Corning Earns Soar on TV Glass Demand

April 28, 2010
Sales in Corning's display technologies segment more than doubled to $782 million.'We were essentially sold out," said CEO.

Corning Inc. said on April 28 its profit increased to $816 million in the first quarter on surging sales of glass for flat-panel televisions and computers. The world's largest maker of liquid-crystal-display glass said it expects robust demand for LCD-TVs, laptops and desktop computers, along with an improved retail outlook for those consumer electronics products, will bump up glass industry volume in 2010.

The glass pioneer, which commands nearly two-thirds of the LCD glass market, now expects glass volume to reach 2.9 billion to 3.1 billion square feet in 2010, up as much as 27% from 2.45 billion square feet in 2009. It previously forecast a range of 2.8 million to 3 million square feet this year.

LCD glass is Corning's biggest business by far. Based in western New York, the 159-year-old company also makes ceramic auto-pollution filters and is the world's largest producer of optical fiber and cable. It employs 24,500 people.

Sales in Corning's display technologies segment more than doubled to $782 million in the January-March period from $357 million in last year's first quarter. "We were essentially sold out," said Chief Executive Wendell Weeks.
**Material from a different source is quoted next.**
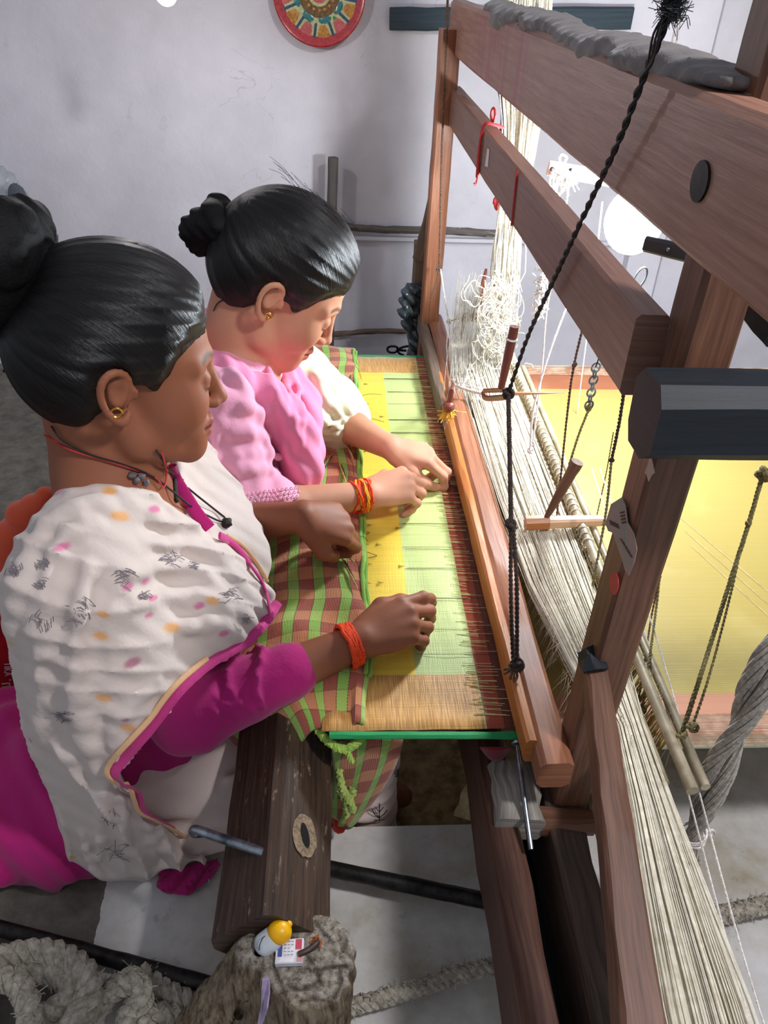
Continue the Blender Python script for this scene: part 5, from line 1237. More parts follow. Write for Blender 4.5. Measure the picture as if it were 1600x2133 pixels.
LV = thing('lever', tuple(P(1170, 1085, Y=.985)), 'pale wooden lever lying level over the white threads with an upright peg', 'lever')
mb = MB(); sweep(mb, seg(P(1094, 1090, Y=.985), P(1143, 1088, Y=.985), 6), rect(.020, .024, .006), up=(0, 0, 1)); mb.build('lever_head', M['wd_org'], LV)
mb = MB(); sweep(mb, seg(P(1143, 1088, Y=.985), P(1275, 1084, Y=.985), 10), rect(.016, .016, .003), up=(0, 0, 1), scale=list(np.linspace(1.15, .9, 10))); mb.build('lever_arm', M['wd_pale'], LV)
mb = MB(); a, b_ = P(1136, 1082, Y=.985), P(1203, 962, Y=.985); tube(mb, seg(a, b_, 12), .0088, 14, [.45, .55, .65, .75, .82, .9, .95, .95, 1, 1.0, 1.15, 1.15]); mb.build('peg', M['wd'], LV)
# hanging cords on the right
cord('cord', [(1180, 255, 'Y', 1.42), (1172, 300, 'Y', 1.42)], .0018, M['cord_wt'], 'white cord above the white pulley bar')
cord('cord', [(1180, 640, 'Y', 1.30), (1143, 740, 'Y', 1.24), (1112, 850, 'Y', 1.18), (1104, 940, 'Y', 1.14)], .0020, M['cord_wt'], 'long white cord left of the lever, reaching the inner heald rod', [(3, .005)])
cord('cord', [(1186, 380, 'Y', 1.44), (1165, 520, 'Y', 1.38), (1140, 640, 'Y', 1.32), (1128, 780, 'Y', 1.26), (1110, 925, 'Y', 1.18)], .0016, M['cord_wt'], 'fine white cord passing beside the black cable', [(4, .0045)])
cord('cord', [(1225, 640, 'Y', 1.05), (1196, 760, 'Y', 1.05), (1182, 860, 'Y', 1.05), (1160, 1075, 'Y', 1.0)], .0020, M['cord_br'], 'brown doubled cord crossing the pale lever', [(1, .004)], strands=2)
cord('cord', [(1255, 420, 'Y', 1.5), (1235, 600, 'Y', 1.5), (1215, 760, 'Y', 1.5), (1200, 880, 'Y', 1.5)], .0014, M['cord_wt'], 'thin pale cord far behind the lamp cords')
# chain of links and its double cord
CH = thing('chain', tuple(P(1238, 800, Y=1.08)), 'short iron chain of links above the upright peg', 'chain')
lk = None
for i in range(7):
    t = i/6; c_ = P(1241-14*t, 766+78*t, Y=1.08); mb = MB(); ring(mb, c_, (1, 0, 0) if i % 2 else (.2, 1, 0), .0078, .0016, 16, 6, sx=.75); mb.build('link', M['steel'], CH)
cord('cord', [(1228, 850, 'Y', 1.08), (1206, 905, 'Y', 1.04), (1186, 968, 'Y', 1.0)], .0022, M['cord_ol'], 'olive double cord from the chain down to the peg', [(0, .006)], strands=2)
cord('cord', [(1268, 690, 'Y', 1.10), (1248, 745, 'Y', 1.08), (1241, 765, 'Y', 1.08)], .0010, M['iron'], 'thin wire holding the chain', strands=1, cat='wire')
cord('cord', [(1302, 800, 'Y', .94), (1290, 880, 'Y', .94), (1274, 958, 'Y', .94)], .0026, M['cord_dark'], 'dark doubled cord left of the near post, upper half', [(2, .0035)], strands=2)
cord('cord', [(1274, 958, 'Y', .94), (1262, 1070, 'Y', .92), (1240, 1190, 'Y', .86), (1226, 1270, 'Y', .82)], .0022, M['cord_ol'], 'olive cord left of the near post, lower half', strands=2)
cord('cord', [(1278, 900, 'Y', 1.1), (1262, 990, 'Y', 1.1), (1243, 1075, 'Y', 1.08)], .0012, M['cord_ol'], 'thin olive cord just behind the pale lever tip', strands=2)
cord('cord', [(1590, 985, 'Y', .78), (1560, 1090, 'Y', .76), (1520, 1215, 'Y', .72), (1462, 1400, 'Y', .62), (1420, 1530, 'Y', .56)], .0030, M['cord_ol'], 'knotted cord at the right edge coming down to the heald rods', [(0, .010), (1, .004), (4, .006)], strands=3, pitch=.016)
cord('cord', [(1545, 1130, 'Y', .76), (1524, 1230, 'Y', .72), (1480, 1400, 'Y', .62), (1442, 1515, 'Y', .56)], .0018, M['cord_ol'], 'second thinner cord beside the knotted one, ending at the rods', [(3, .006)], strands=2)
cord('cord', [(1376, 1170, 'Y', .80), (1368, 1260, 'Y', .78), (1352, 1380, 'Y', .68), (1338, 1480, 'Y', .62)], .0020, M['cord_ol'], 'olive cord right of the near post', [(3, .005)], strands=2)
cord('cord', [(1376, 1200, 'Y', .80), (1358, 1280, 'Y', .78), (1340, 1400, 'Y', .68), (1322, 1505, 'Y', .62)], .0016, M['cord_br'], 'thin brown cord close behind the near post', [(3, .004)], strands=2)
mb = MB()
for k_ in range(2):
    for j in range(60): pass
for k_, (x0, x1) in enumerate(((.418, .372), (.432, .384))): tube(mb, smoothpath([V3(x0+.02, 1.1, .40), V3(x0, .70, .36), V3(x1, .30, .34), V3(x1-.01, .10, .34)], 20), .0011, 5)
tag(mb.build('guide_thread', M['cord_wt'], kind='stuff'), 'pair of thicker white threads along the right edge of the harness', 'thread')
# ------------------------------------------------------------------ lamp and what hangs round it
LP = thing('lamp', tuple(LAMP), 'glaring white bulb lamp hanging behind the two overhead beams', 'lamp')
def emit(name, col, st_):
    m = bpy.data.materials.new(name); m.use_nodes = True; nt = m.node_tree; nt.nodes.remove(nt.nodes['Principled BSDF']); e = nt.nodes.new('ShaderNodeEmission')
    e.inputs[0].default_value = col; e.inputs[1].default_value = st_; nt.links.new(e.outputs[0], nt.nodes['Material Output'].inputs[0]); return m
mb = MB(); ball(mb, LAMP, (.050, .050, .056), 24, 16); mb.build('bulb', emit('bulb_glow', (.86, .94, 1.0, 1), 300.), LP, label='glowing bulb')
mb = MB(); tube(mb, [LAMP+V3(0, 0, .045), LAMP+V3(0, 0, .085)], .016, 16, [1, .9]); mb.build('holder', plain('white_plastic', 'e6e6e6', .4), LP)
mb = MB(); tube(mb, [LAMP+V3(0, 0, .08), LAMP+V3(.01, .02, .5), LAMP+V3(0, .03, .9)], .002, 6); mb.build('wire', M['cord_wt'], LP)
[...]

DisplaySearch, a market-research firm based in Austin, Texas, estimates that 181 million LCD-TVs will be shipped worldwide in 2010, up 24% from 2009. In North America, shipments are expected to rise 11% to 41.5 million.

Corning said it earned the equivalent of 52 cents per share in the quarter, up sharply from $14 million, or 1 cent per share, a year earlier when recession jitters brought a plunge in glass orders and a $165 million pretax charge to pay for 3,500 layoffs. Analysts expected lower earnings of 42 cents per share.

Sales jumped 57% to $1.55 billion from $989 million a year ago.

Sales in Corning's telecommunications unit fell 5% to $364 million. Environmental technologies sales jumped 75% to $192 million, driven by higher-than-expected demand for auto-pollution filters, especially in China and North America.

Propelled by Gorilla glass, a highly durable and nearly scratch-resistant cover glass now used in 80 consumer devices from cell phones to handheld game devices, specialty materials sales rose 60 percent to $96 million.

Life-sciences sales rose 55% to $118 million, reflecting Corning's acquisition of Axygen BioScience Inc. as it shifts beyond a heavy focus on display glass. It bought the maker of plastic labware and liquid handling products for research labs for about $400 million in September.